Hayes recalls subversive tradition
Diana Hayes was a Methodist, a self-acknowledged "introverted bookaholic" and an attorney practicing in Albany, N.Y., when she got "the Call" -- a call to lose her privacy, abandon herself and to "let go and let God." Her answer to that call, she told two CTA sessions, led her to the Catholic Church, advanced degrees in theology and her own perspective on the role of blacks in the church today.
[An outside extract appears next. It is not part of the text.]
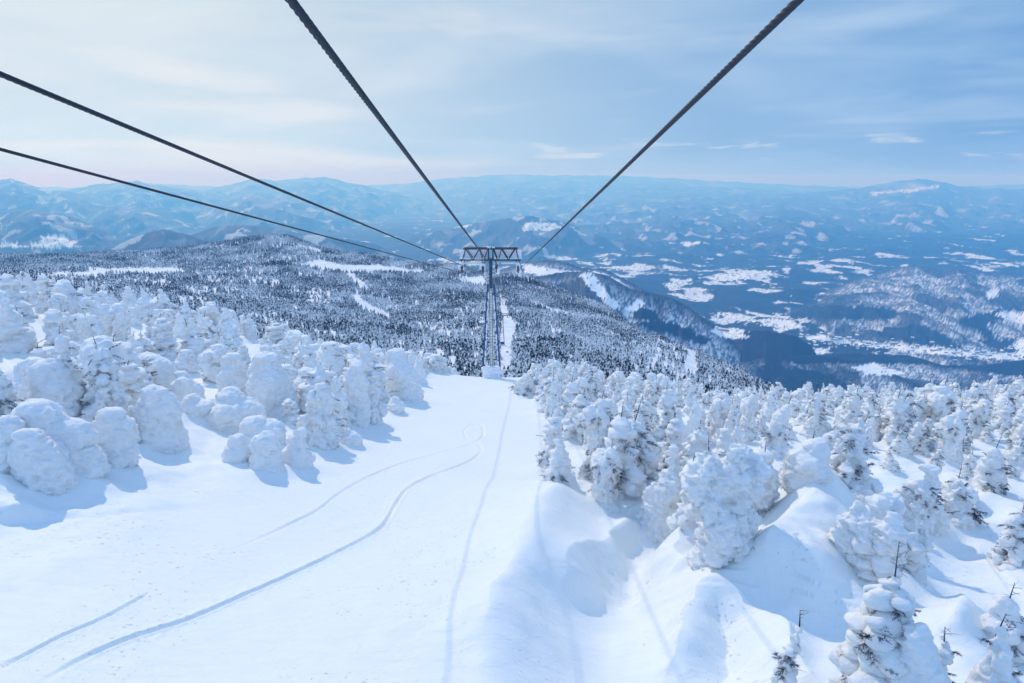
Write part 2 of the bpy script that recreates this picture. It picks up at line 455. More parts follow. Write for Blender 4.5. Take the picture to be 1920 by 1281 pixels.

In its earliest days, said Hayes, a theology professor at Georgetown University, the church was a lay movement; ministry was not aligned with power and authority but with simple service, largely by the poor, the slaves and the women. These early believers understood the "radically naive, subversive" nature of Jesus' message, she said -- a message that contradicted old assumptions with the news that "the Kingdom of God is already among us." That subversive tradition, in Hayes' view, continues in black liberation theology and in the black sense of "a sacred cosmos" (a sense of the holy encompassing all creation).
As a black Catholic, she sees herself not as "some exotic character" but as one who traces her ministerial and theological lineage back to that early community of outsiders. Today, she said, the church needs ministers who serve "abused children and the abusers too; the battered women and batterers too; and even the foul-mouthed youths who scare the hell out of us and themselves!" Catholics, she insisted, must get beyond "sharing a pew and nothing else" with fellow believers; we must "allow our- selves to minister and be ministered to."
Unfortunately, she noted, black participation in church leadership is only minimal: for the 3.1 million black Catholics, only six women theologians, 700 nuns, 300 priests, and 13 bishops. But she rejected despair in the face of disappointing numbers. The overwhelming message of the gospels, she noted, is that, regardless of age, experience or failure, "God is not through with us yet."